Bu soru, hem bugün düşünce ve inanç dünyamızla günlük pratiğimizi ve İslâm'a söz konusu dünyamızda ve pratiğimizde verdiğimiz yeri, hem de İslâm dünyasında son bir buçuk asırdır yaşanan bir süreci ve süregelen tartışmaları anlama bakımından önem taşıyor. İslâm dünyasının asırlarca liderliğini, koruyuculuğunu ve temsilciliğini yapan Osmanlı Devleti'nin, fecî bir mağlûbiyetin tescili olan 1774 Küçük Kaynarca Anlaşması'ndan sonra Batı'ya bakışı değişmeye başladı. O ana kadar Batı'ya tepeden bakan, 17'nci asrın başlangıcına kadar Batı'nın en güçlü imparatorluklarıyla yapılan savaşlarda anlaşmaların başına, "İmparator, sadrazama denktir; Padişah, kendisine 'oğlum' diye hitap eder." maddesini koyduran bir devlet, artık merhale merhale Küçük Kaynarca Anlaşması ve sonrasını tartışır hale gelmişti. Mağlûbiyetlerle ve İslâm dünyasının sömürgeler diyarı haline gelmesiyle süregiden 19'uncu asrın özellikle ikinci yarısından sonra Müslüman aydınlar, mütefekkirler ve âlimler, "zafer sabahlarından bozgun akşamlarına" düşmenin sebeplerini ve yeniden yükselişe geçmenin çarelerini araştırmaya koyuldular. İlk günkü tazeliği ve orijinalliğiyle ayakta duran İslâm, hayatın hayatı olduğu ve bütün bir tarihi onunla yoğrulmuş bulunan İslâm dünyasının dirilişi onun bütün bir hayatta yeniden ihyasıyla mümkün bulunduğu için de haklı olarak ona yöneldiler. Ne var ki, bu aydınlar, mütefekkirler ve âlimler içinde yer alan modernist ve büyük ölçüde neo-Selefî çizgide olanlar, problemi de, onun çözümünü de genellikle içtimaî ve siyasî sahada aradılar. Oysa durum, İslâm dünyasının önemli sarsıntı geçirdiği Moğol istilâları ve Haçlı seferleri dönemindekinden çok farklıydı. Artık Batı'dan fen/bilim ve felsefe kaynaklı, yedeğine teknolojiyi almış inkâr fırtınaları esiyordu ve bu fırtınalar, zihinlerle birlikte kalbleri de teslim alıyordu. Zihinlerin İslâmî düşünce ile, kalblerin İslâm imanı ve marifetullahla, ferdî hayatın İslâmî ibadet ve yaşayışla yoğrulmadığı bir zeminde içtimaî ve siyasî temelde İslâm adına da, İslâm dünyasında başka bir ideoloji veya sistem adına da gerçek anlamda bir diriliş mümkün değildi.
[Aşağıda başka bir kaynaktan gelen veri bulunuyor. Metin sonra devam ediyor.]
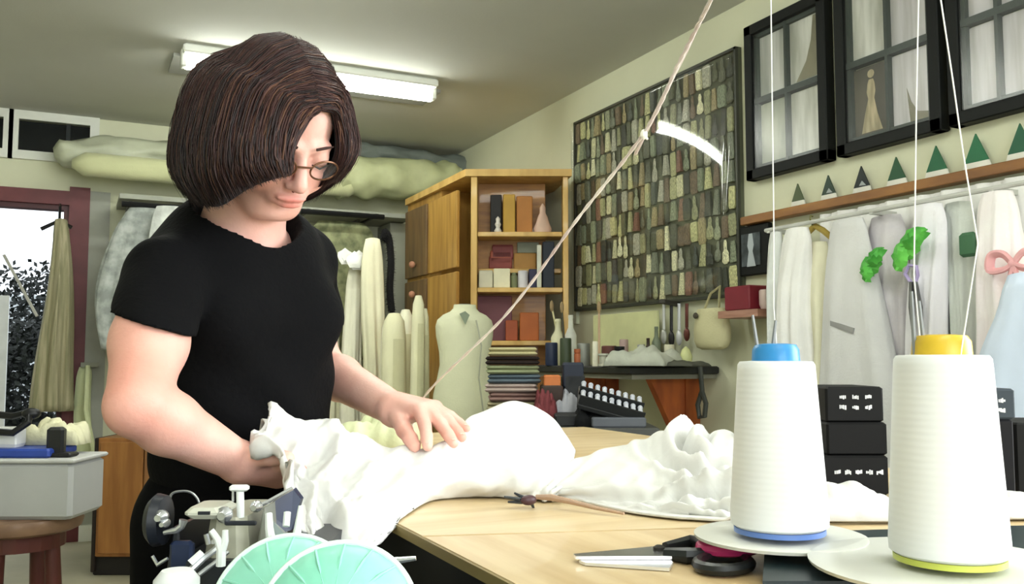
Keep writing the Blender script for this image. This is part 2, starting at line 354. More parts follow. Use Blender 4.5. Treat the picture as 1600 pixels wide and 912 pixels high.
a1, a2, a3, a4 = SH[362], SH[416], SH[449], SH[532]
item('carton', 'tall narrow black carton on the top shelf of the bookcase', 'carton', 766, 784, 304, 361, 5.04, .06, '1d1b1c', on=a1)
pot('figurine', 'small white figurine in front of the black carton on the bookcase top shelf', 'figurine', 778, 338, 361, 4.985, [(5, 0), (6, .1), (3, .3), (5, .5), (3, .65), (3.5, .85), (.5, 1)], 'e9e2d8', on=a1)
item('book', 'upright yellow book on the bookcase top shelf', 'book', 786, 805, 303, 361, 5.0, .1, 'c2983c', on=a1)
item('box', 'orange-brown box right of the yellow book on the bookcase top shelf', 'box', 807, 832, 306, 361, 5.02, .08, 'b87a38', on=a1)
pot('figurine', 'pale pink seated figurine on the bookcase top shelf', 'figurine', 848, 318, 361, 5.0, [(14, 0), (15, .15), (11, .35), (8, .55), (5, .68), (5, .85), (1, 1)], 'd9b7a4', on=a1, sq=.7)
for k, (x0, x1, c, lb) in enumerate(((764, 800, '8a4038', 'lowest red paperback lying flat on the rear ledge of the bookcase'), (766, 799, 'a5553f', 'rust-coloured paperback, middle one of the flat stack in the bookcase'), (769, 802, '7d3a3a', 'topmost dark red paperback of the flat stack in the bookcase'))):
    item('paperback', lb, 'book', x0, x1, 400-k*9, 408-k*9, 5.12, .09, c, on=a2+.03*k, group='flat paperbacks in the bookcase')
bx = item('box', 'brown cardboard box on the rear ledge of the bookcase', 'box', 803, 838, 395, 414, 5.12, .09, 'b0823f', on=a2)
tz = max((bx.location.z+v.co.z) for v in bx.data.vertices)
item('case', 'flat grey case lying on the brown cardboard box in the bookcase', 'case', 808, 842, 378, 395, 5.125, .08, '8b9080', on=tz)
item('binder', 'upright navy ring binder at the right end of the bookcase middle shelf', 'binder', 848, 866, 377, 446, 5.0, .1, '1c2433', on=a3)
item('leaflet', 'small white leaflet leaning on the navy binder in the bookcase', 'leaflet', 839, 846, 382, 446, 4.98, .012, 'd8d8c8', on=a3)
item('box', 'white box at the left end of the bookcase middle shelf', 'box', 748, 770, 422, 446, 4.99, .09, 'd8d3bb', on=a3)
item('box', 'wider cream-white box beside the small white box in the bookcase', 'box', 771, 797, 419, 446, 4.99, .09, 'ece6c6', on=a3)
pot('jar', 'small green jar between the cream box and the white roll in the bookcase', 'jar', 803, 426, 446, 4.99+.03, [(5, 0), (5.5, .1), (5.5, .8), (4, .85), (4, 1)], '7d8460', on=a3)
pot('ribbon_roll', 'white roll of ribbon on the bookcase middle shelf', 'roll', 817, 423, 446, 5.02, [(7, 0), (8, .04), (8, .96), (7, 1)], 'dcd9e0', on=a3)
item('box', 'dark navy box beside the white ribbon roll in the bookcase', 'box', 826, 846, 420, 446, 5.04, .08, '3a3a58', on=a3)
item('carton', 'orange carton on the bookcase shelf behind the dress form', 'carton', 812, 842, 488, 531, 5.0, .09, 'b5622c', on=a4)
item('carton', 'smaller red-orange carton left of the orange one behind the dress form', 'carton', 790, 809, 500, 531, 5.0, .09, 'a5502c', on=a4)
item('board', 'purple-red board leaning in the lower bookcase behind the dress form', 'board', 742, 800, 462, 531, 5.1, .02, '77464e', on=a4)
# ---------------------------------------------------------------- swatch board on the right wall
by0, by1 = PX(1162, 250, XR).y, PX(905, 350, XR).y; bz0, bz1 = 1.42, 2.52
bd_ = thing('swatch_board', 'large wall board covered in rows of small dark and olive swatches under clear film', 'board', (XR, (by0+by1)/2, bz0))
obj('backing', hbox(M(), XR-.02, XR-.001, by0, by1, bz0, bz1), mat('board_black', '5b5e4c', rough=.8), bd_)
m = M(); t = .012
for y0, y1, z0, z1_ in ((by0, by1, bz1-t, bz1), (by0, by1, bz0, bz0+t), (by0, by0+t, bz0, bz1), (by1-t, by1, bz0, bz1)): hbox(m, XR-.036, XR-.02, y0, y1, z0, z1_)
obj('edge_strip', m, mat('board_edge', '3c3e34', rough=.5), bd_)
sw_m = random_mat('swatch_print', ['5a5d50', '8b8d70', '3a3d36', 'a6a782', '70766a', '6b5c4c', 'c2c1a2', '4a504c', '95896a', '7b8472', 'a4a498', '7c5a4e', '565a48', 'b4b48a', '8a917c', 'd4d2b6'])
meshes = []
for k in range(7):
    mm = M(); r_ = random.Random(k)
    if k < 3: mm.box((0, 0, .5), (1, 1, 1), ch=.12)
    elif k < 5: mm.box((0, 0, .5), (1, 1, 1), taper=.55)
    else: mm.lathe([(.2, 0), (.5, .1), (.45, .45), (.22, .6), (.25, .85), (.12, 1)], (0, 0, 0), 8)
    me = bpy.data.meshes.new('swatch'); me.from_pydata([tuple(v) for v in mm.v], [], mm.f); me.materials.append(sw_m); meshes.append(me)
rows, cols = 9, 26; cw = (by1-by0-.04)/cols; rh = (bz1-bz0-.04)/rows
for i in range(rows):
    for j in range(cols):
        o = bpy.data.objects.new('swatch', random.choice(meshes)); COL.objects.link(o); o.parent = bd_
        ww = cw*random.uniform(.62, 1.04); hh = rh*random.uniform(.78, 1.04); dp = random.uniform(.006, .02)
        y = by0+.02+(j+.5)*cw; z = bz0+.02+i*rh+(rh-hh)*random.uniform(.3, 1)
        o.location = V((XR-.022-dp/2, y, z)) - wloc(bd_); o.scale = (dp, ww, hh); o.rotation_euler = (random.uniform(-.07, .07), 0, 0)
film = film_mat('clear_film', .055, .05)
G = []
for i in range(25):
    row = []
    for j in range(31):
        y = by0+.012+(by1-by0-.024)*j/30; z = bz0+.012+(bz1-bz0-.024)*i/24
        s_ = max(0, .55-(y-by0)); e = .0015*math.sin(y*5.3+z*2)+.0007*math.sin(z*9+y*3)+.015*(y-by0)/1.4+.30*s_*s_*(z-2.0)
        row.append((XR-.075+e, y, z))
    G.append(row)
obj('film', M().sheet(G, .001), film, bd_, smooth=True, angle=180)
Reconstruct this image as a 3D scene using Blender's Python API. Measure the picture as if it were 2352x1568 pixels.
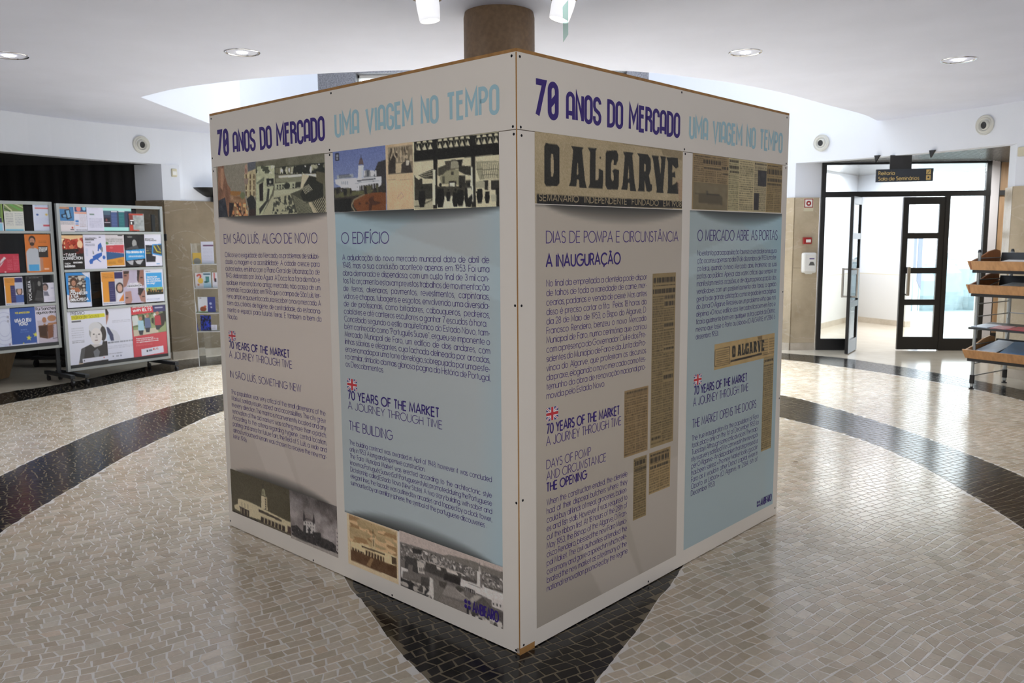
import bpy, math, random
import numpy as np
import unicodedata
from mathutils import Matrix, Vector

S = bpy.context.scene
COL = S.collection
for o in list(bpy.data.objects):
    bpy.data.objects.remove(o)
random.seed(7)
rng = np.random.default_rng(7)

# ------------------------------------------------------------------ camera, world, exposure, big lights
F_PX, PITCH, ROLL, EYE = 1915.18, 0.12268, -0.00691, 1.5941
W_IMG, H_IMG = 2352, 1568
_c, _s = math.cos(PITCH), math.sin(PITCH)
FWD = np.array([0, _c, -_s]); _u = np.array([0, _s, _c]); _r = np.array([1.0, 0, 0])
RGT = _r * math.cos(ROLL) + _u * math.sin(ROLL)
UPV = -_r * math.sin(ROLL) + _u * math.cos(ROLL)
EYEP = np.array([0, 0, EYE])
cam_d = bpy.data.cameras.new('camera')
cam = bpy.data.objects.new('camera', cam_d); COL.objects.link(cam)
cam.matrix_world = Matrix(((RGT[0], UPV[0], -FWD[0], 0), (RGT[1], UPV[1], -FWD[1], 0), (RGT[2], UPV[2], -FWD[2], EYE), (0, 0, 0, 1)))
cam_d.sensor_width = 36.0
cam_d.lens = 36.0 * F_PX / W_IMG
cam_d.clip_start = 0.05; cam_d.clip_end = 200
cam_d.dof.use_dof = True
cam_d.dof.focus_distance = 3.4
cam_d.dof.aperture_fstop = 6.3
S.camera = cam

vs = S.view_settings
vs.view_transform = 'Standard'; vs.look = 'None'; vs.gamma = 1.0; vs.use_curve_mapping = False
vs.exposure = 0.0

world = bpy.data.worlds.new('overcast_sky'); S.world = world
world.use_nodes = True
_bg = world.node_tree.nodes['Background']
_bg.inputs[0].default_value = (0.86, 0.93, 1.0, 1); _bg.inputs[1].default_value = 4.6

def area_light(name, loc, direction, sx, sy, power, color=(1, 1, 1), spread=180):
    l = bpy.data.lights.new(name, 'AREA'); l.shape = 'RECTANGLE'; l.size = sx; l.size_y = sy
    l.energy = power; l.color = color; l.spread = math.radians(spread)
    o = bpy.data.objects.new(name, l); COL.objects.link(o)
    o.location = loc
    o.rotation_euler = Vector(direction).to_track_quat('-Z', 'Y').to_euler()
    return o
# added fill from behind the visitor, no real window; daylight down the light well
area_light('fill_behind_visitor', (0.0, -4.55, 1.75), (0, 1, 0.3), 9.0, 2.2, 185, (1.0, 0.985, 0.96))
area_light('light_well', (0.1, 10.0, 6.2), (0, 0.0, -1), 3.6, 2.2, 540, (0.82, 0.90, 1.0), 56)
area_light('corridor_light', (6.6, 13.6, 2.66), (0, 0, -1), 3.0, 2.6, 150, (0.97, 0.98, 1.0))

area_light('recess_fill', (7.3, 10.9, 2.56), (0, 0, -1), 1.2, .6, 32, (1, .98, .95))  # added fill to brighten the pier and wood panel, no known lamp

# ------------------------------------------------------------------ helpers
def ray(px, py):
    return FWD + RGT * (px - W_IMG / 2) / F_PX - UPV * (py - H_IMG / 2) / F_PX
def at_z(px, py, z=0.0):
    d = ray(px, py); return EYEP + d * ((z - EYE) / d[2])
def at_y(px, py, y):
    d = ray(px, py); return EYEP + d * (y / d[1])
def lin(c):
    c = np.clip(np.asarray(c, float) / 255.0, 0, 1)
    return np.where(c <= 0.04045, c / 12.92, ((c + 0.055) / 1.055) ** 2.4)

class Frame:
    """a flat vertical face: origin o (xy), direction ex, outward normal n"""
    def __init__(s, o, ex, z0=0.0):
        s.o = np.array([o[0], o[1], z0]); e = np.array([ex[0], ex[1], 0.0]); s.ex = e / np.linalg.norm(e)
        s.n = np.array([s.ex[1], -s.ex[0], 0.0])
    def pt(s, u, z, d=0.0):
        u = np.asarray(u, float); z = np.asarray(z, float)
        return s.o + u[..., None] * s.ex + z[..., None] * np.array([0, 0, 1.0]) + d * s.n
    def uv(s, px, py):
        d = ray(px, py); t = ((s.o - EYEP) @ s.n) / (d @ s.n); q = EYEP + t * d - s.o
        return float(q @ s.ex), float(q[2])

def set_props(o, label=None, cat=None, group=None, kind=None, category=None):
    cat = cat or category
    if label: o['label'] = label
    if cat: o['category'] = cat
    if group: o['group'] = group
    if kind: o['kind'] = kind
    return o
def empty(name, loc, label=None, cat=None, group=None, kind=None):
    o = bpy.data.objects.new(name, None); COL.objects.link(o); o.location = [float(v) for v in loc]
    o.empty_display_size = 0.1
    return set_props(o, label, cat, group, kind)
def origin_of(o):
    p = np.zeros(3)
    while o is not None:
        p = p + np.array(o.location); o = o.parent
    return p

class MB:
    """collects geometry, links it as one mesh object"""
    def __init__(s): s.v = []; s.f = []; s.n = 0; s.mi = []
    def add(s, v, f, mi=0):
        v = np.asarray(v, float).reshape(-1, 3)
        s.v.append(v); s.f += [tuple(int(i) + s.n for i in q) for q in f]; s.mi += [mi] * len(f); s.n += len(v)
        return s
    def box(s, x0, x1, y0, y1, z0, z1, mi=0):
        v = [(x, y, z) for z in (z0, z1) for y in (y0, y1) for x in (x0, x1)]
        return s.add(v, [(0, 2, 3, 1), (4, 5, 7, 6), (0, 1, 5, 4), (2, 6, 7, 3), (0, 4, 6, 2), (1, 3, 7, 5)], mi)
    def fbox(s, F, u0, u1, z0, z1, d0, d1, mi=0):
        v = [F.pt(u, z, d) for z in (z0, z1) for d in (d0, d1) for u in (u0, u1)]
        return s.add(v, [(0, 1, 3, 2), (4, 6, 7, 5), (0, 4, 5, 1), (2, 3, 7, 6), (0, 2, 6, 4), (1, 5, 7, 3)], mi)
    def bar(s, a, b, r, n=8, mi=0, r2=None, caps=True):
        a = np.array(a, float); b = np.array(b, float); d = b - a; d /= np.linalg.norm(d)
        t = np.array([0, 0, 1.0]) if abs(d[2]) < .9 else np.array([1.0, 0, 0])
        p = np.cross(d, t); p /= np.linalg.norm(p); q = np.cross(d, p)
        r2 = r if r2 is None else r2
        ang = [2 * math.pi * k / n for k in range(n)]
        v = [a + r * (math.cos(t) * p + math.sin(t) * q) for t in ang] + [b + r2 * (math.cos(t) * p + math.sin(t) * q) for t in ang]
        f = [(k, k + n, (k + 1) % n + n, (k + 1) % n) for k in range(n)]
        if caps: f += [tuple(range(n)), tuple(range(2 * n - 1, n - 1, -1))]
        return s.add(v, f, mi)
    def tube(s, pts, r, n=6, mi=0):
        for a, b in zip(pts[:-1], pts[1:]): s.bar(a, b, r, n, mi)
        return s
    def prism(s, poly, z0, z1, mi=0):
        n = len(poly); v = [(x, y, z0) for x, y in poly] + [(x, y, z1) for x, y in poly]
        f = [tuple(range(n - 1, -1, -1)), tuple(range(n, 2 * n))] + [(k, (k + 1) % n, (k + 1) % n + n, k + n) for k in range(n)]
        return s.add(v, f, mi)
    def lathe(s, c, ax, prof, n=24, mi=0, seed=(0, 0, 1)):
        """prof: list of (radius, distance along axis)"""
        ax = np.array(ax, float); ax /= np.linalg.norm(ax); sd = np.array(seed, float)
        if abs(sd @ ax) > .95: sd = np.array([1.0, 0, 0])
        p = np.cross(ax, sd); p /= np.linalg.norm(p); q = np.cross(ax, p); c = np.array(c, float)
        v = [c + ax * h + r * (math.cos(t) * p + math.sin(t) * q) for r, h in prof for t in (2 * math.pi * k / n for k in range(n))]
        m = len(prof)
        f = [(i * n + k, i * n + (k + 1) % n, (i + 1) * n + (k + 1) % n, (i + 1) * n + k) for i in range(m - 1) for k in range(n)]
        return s.add(v, f, mi)
    def build(s, name, mat, parent=None, smooth=False, bevel=0, **props):
        me = bpy.data.meshes.new(name)
        v = np.concatenate(s.v) if s.v else np.zeros((0, 3))
        org = origin_of(parent) if parent is not None else np.zeros(3)
        o = bpy.data.objects.new(name, me)
        if parent is None:
            org = np.array([(v[:, 0].min() + v[:, 0].max()) / 2, (v[:, 1].min() + v[:, 1].max()) / 2, v[:, 2].min()])
            o.location = org
        me.from_pydata((v - org).tolist(), [], s.f)
        for m in (mat if isinstance(mat, (list, tuple)) else [mat]): me.materials.append(m)
        if isinstance(mat, (list, tuple)): me.polygons.foreach_set('material_index', s.mi)
        if smooth: me.polygons.foreach_set('use_smooth', [True] * len(me.polygons))
        me.update()
        COL.objects.link(o)
        if parent is not None: o.parent = parent
        if bevel:
            b = o.modifiers.new('bevel', 'BEVEL'); b.width = bevel; b.segments = 2; b.limit_method = 'ANGLE'
        return set_props(o, **props)

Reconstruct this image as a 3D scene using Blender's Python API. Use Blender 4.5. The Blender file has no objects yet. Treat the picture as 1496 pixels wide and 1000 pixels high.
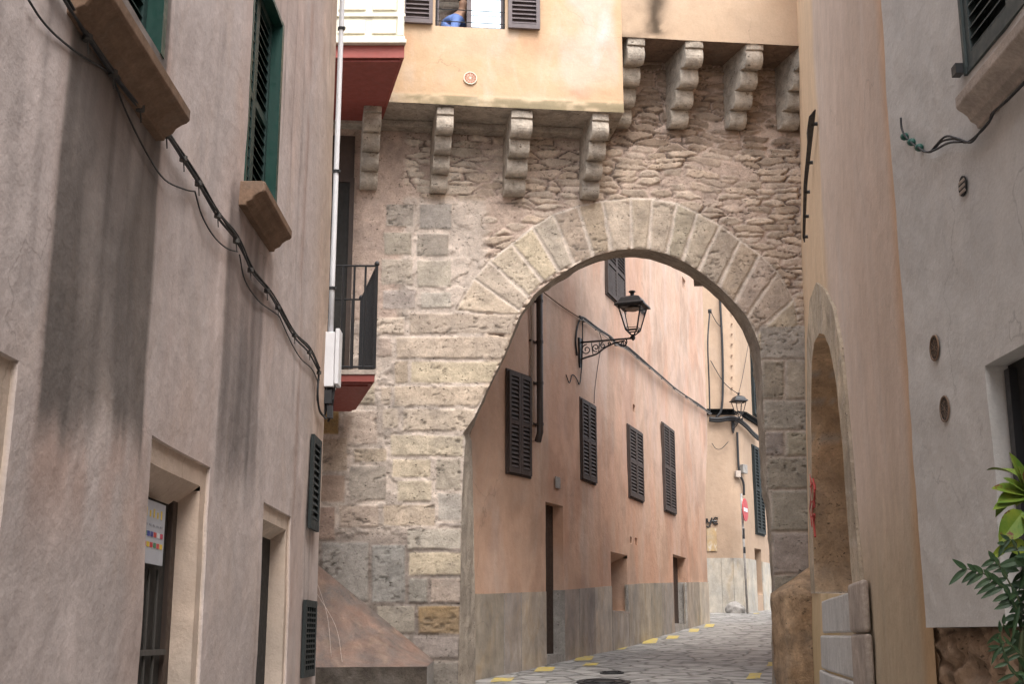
import bpy, bmesh, math, random
import numpy as np
from mathutils import Vector, Matrix
random.seed(7); rng = np.random.default_rng(7)
sc = bpy.context.scene
R = math.radians
# ------------------------------------------------------------------ camera, sky, sun, exposure
F = 1850.0; PITCH = math.atan(428.0/F); EYE = np.array([0.0, 0.0, 1.6])
cam_d = bpy.data.cameras.new('camera'); cam = bpy.data.objects.new('camera', cam_d)
sc.collection.objects.link(cam); sc.camera = cam
cam_d.sensor_width = 36; cam_d.lens = F/1496*36; cam_d.clip_end = 2000; cam_d.clip_start = 0.05
cam.location = EYE; cam.rotation_euler = (math.pi/2+PITCH, 0, 0)
w = bpy.data.worlds.new('World'); sc.world = w; w.use_nodes = True
nt = w.node_tree; nt.nodes.clear()
sky = nt.nodes.new('ShaderNodeTexSky'); sky.sky_type = 'NISHITA'; sky.sun_disc = False
SUN_EL, SUN_AZ = 58, 165           # azimuth measured from +Y towards +X: behind the camera, slightly to its right
sky.sun_elevation = R(SUN_EL); sky.sun_rotation = R(SUN_AZ); sky.dust_density = 4.0; sky.air_density = 1.0
hs = nt.nodes.new('ShaderNodeHueSaturation'); hs.inputs['Saturation'].default_value = 0.30
bg = nt.nodes.new('ShaderNodeBackground'); bg.inputs['Strength'].default_value = 0.15
wo = nt.nodes.new('ShaderNodeOutputWorld')
nt.links.new(sky.outputs[0], hs.inputs['Color']); nt.links.new(hs.outputs[0], bg.inputs[0]); nt.links.new(bg.outputs[0], wo.inputs[0])
sun_d = bpy.data.lights.new('sun', 'SUN'); sun_d.energy = 0.7; sun_d.angle = R(35); sun_d.color = (1.0, 0.96, 0.90)
sun = bpy.data.objects.new('sun', sun_d); sc.collection.objects.link(sun)
sv = Vector((math.sin(R(SUN_AZ))*math.cos(R(SUN_EL)), math.cos(R(SUN_AZ))*math.cos(R(SUN_EL)), math.sin(R(SUN_EL))))
sun.rotation_euler = sv.to_track_quat('Z', 'Y').to_euler(); sun.location = sv*40
sc.view_settings.view_transform = 'Standard'; sc.view_settings.look = 'None'
sc.view_settings.gamma = 1; sc.view_settings.exposure = 1.55
sc.cycles.max_bounces = 8; sc.cycles.diffuse_bounces = 5

# ------------------------------------------------------------------ helpers
def ray(px, py):
    a, b = (px-748.0)/F, (500.0-py)/F
    c, s = math.cos(PITCH), math.sin(PITCH)
    return np.array([a, c-s*b, s+c*b])
def at(px, py, Y):
    d = ray(px, py); return EYE + d*(Y/d[1])
def hsh(a, b, seed=0):
    a = np.asarray(a).astype(np.int64); b = np.asarray(b).astype(np.int64)
    n = (a*374761393 + b*668265263 + seed*974634777) & 0x7fffffff
    n = ((n ^ (n >> 13))*1274126177) & 0x7fffffff
    return ((n ^ (n >> 16)) & 0xffff)/65535.0
def vnoise(x, y, seed=0):
    x = np.asarray(x, float); y = np.asarray(y, float)
    xi = np.floor(x); yi = np.floor(y); fx = x-xi; fy = y-yi
    fx = fx*fx*(3-2*fx); fy = fy*fy*(3-2*fy)
    a = hsh(xi, yi, seed); b = hsh(xi+1, yi, seed); c = hsh(xi, yi+1, seed); d = hsh(xi+1, yi+1, seed)
    return (a*(1-fx)+b*fx)*(1-fy)+(c*(1-fx)+d*fx)*fy
def fbm(x, y, o=4, seed=0):
    t = 0; amp = .5
    for i in range(o):
        t = t + amp*vnoise(np.asarray(x)*2**i, np.asarray(y)*2**i, seed+i*17); amp *= .5
    return t/(1-.5**o)
def ss(a, b, x):
    t = np.clip((np.asarray(x, float)-a)/(b-a), 0, 1); return t*t*(3-2*t)
def worley(x, y, jx=.9, jy=.6, seed=0):
    xi = np.floor(x); yi = np.floor(y); f1 = np.full(x.shape, 9.); f2 = np.full(x.shape, 9.); ida = np.zeros(x.shape); idb = np.zeros(x.shape); cx = np.zeros(x.shape); cy = np.zeros(x.shape)
    for j in (-1, 0, 1):
        yy = yi+j; sh = hsh(yy, yy*0+5, seed+3)       # rows shifted against each other
        for i in (-2, -1, 0, 1, 2):
            xx = xi+i; px_ = xx+.5+sh+(hsh(xx, yy, seed)-.5)*jx; py_ = yy+.5+(hsh(xx, yy, seed+1)-.5)*jy
            dx = np.abs(x-px_); dy = np.abs(y-py_); d = (dx**3+dy**3)**(1/3)-.30*(hsh(xx, yy, seed+2)-.5)
            m = d < f1; f2 = np.where(m, f1, np.minimum(f2, d)); f1 = np.where(m, d, f1); ida = np.where(m, xx, ida); idb = np.where(m, yy, idb); cx = np.where(m, x-px_, cx); cy = np.where(m, y-py_, cy)
    return f1, f2-f1, ida, idb, cx, cy
COL = sc.collection
ROOTLOC = {}
def tag(o, label=None, cat=None, group=None, kind=None):
    if label: o['label'] = label
    if cat: o['category'] = cat
    if group: o['group'] = group
    if kind: o['kind'] = kind
    return o
def thing(name, loc, label, cat, group=None):
    o = bpy.data.objects.new(name, None); COL.objects.link(o); o.location = Vector(loc); o.empty_display_size = .2
    ROOTLOC[o.name] = Vector(loc); tag(o, label, cat, group); return o
def setparent(o, p):
    if p is None: return
    o.parent = p
    if p.name in ROOTLOC: o.matrix_parent_inverse = Matrix.Translation(-ROOTLOC[p.name])
def linkmesh(me, name, m, parent=None, smooth=False):
    if m is not None: me.materials.append(m)
    if smooth: me.polygons.foreach_set('use_smooth', [True]*len(me.polygons))
    o = bpy.data.objects.new(name, me); COL.objects.link(o); setparent(o, parent); return o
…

Evet, bu gerçek, İslâm dünyasında gerektiği ölçüde anlaşılamadı. Ayrıca, Müslümanca düşünme, inanma ve yaşamanın ferde yüklediği birtakım sorumluluklar karşısında siyaset çok kolaydı; şöhret, mevki, para gibi dünyevî getirileri de vardı. Dolayısıyla, ne yazık ki İslâm hassasiyetli kitleler de büyük ölçüde kolaya tâbi oldu. Türkiye özelinde 1969 MNP hareketiyle teşebbüs edilen siyasî temelde millî-İslâmî diriliş hareketi, AK Parti ile, AK Parti'nin Ali Bulaç Bey'in zaman zaman eleştirdiği birtakım "söylem"leriyle bir bakıma fiyaskosunu ilan ederken, bir bakıma da özellikle İslâm adına yanlış bir yolla doğru bir hedefe varmanın mümkün olmayacağını ortaya koymuştur. Ama bu açık gerçek çok defa itiraf edilememekte, üstü kapalı itiraflarla da olan İslâm'a olmaktadır. İslâm, pratikteki fiyaskolara göre farklı farklı tarif edilmekte, farklı farklı yorumlanmakta, Türkiye'deki ve "hür dünya"daki mevcut sistem inanç, düşünce ve ferdî hayatta din hürriyetini kabul ettiği halde, din temelinde savunulması gereken hakların bile farklı temellerde savunulmasına sebep olmaktadır.

Daha da kötüsü, İslâm, hayatımızda marjinalleşiyor, garnitürleşiyor; en haklı taleplerin bile İslâm adına gündeme getirilememesi bir yana, İslâm hassasiyetli bilinen kalemler bile öyle şeyler yazıyorlar, İslâm'dan, Peygamber Efendimiz'den (sas) öyle üçüncü bir taraf, hattâ müsteşrik üslubuyla söz ediyorlar ki insan, "nereye gidiyoruz?" demekten kendini alamıyor. Bunun yanı sıra, pek çok Müslüman aydın, Türkiye'nin, İslâm'ın ancak bir garnitür olduğu başka yollarla ve siyaset temelinde özlenen seviyeye gelebileceğini zannediyor. Sanki, onca yıldır tekerrür eden tarihin ders olabilmesi için çok daha çetin bir tekerrür gerekiyor.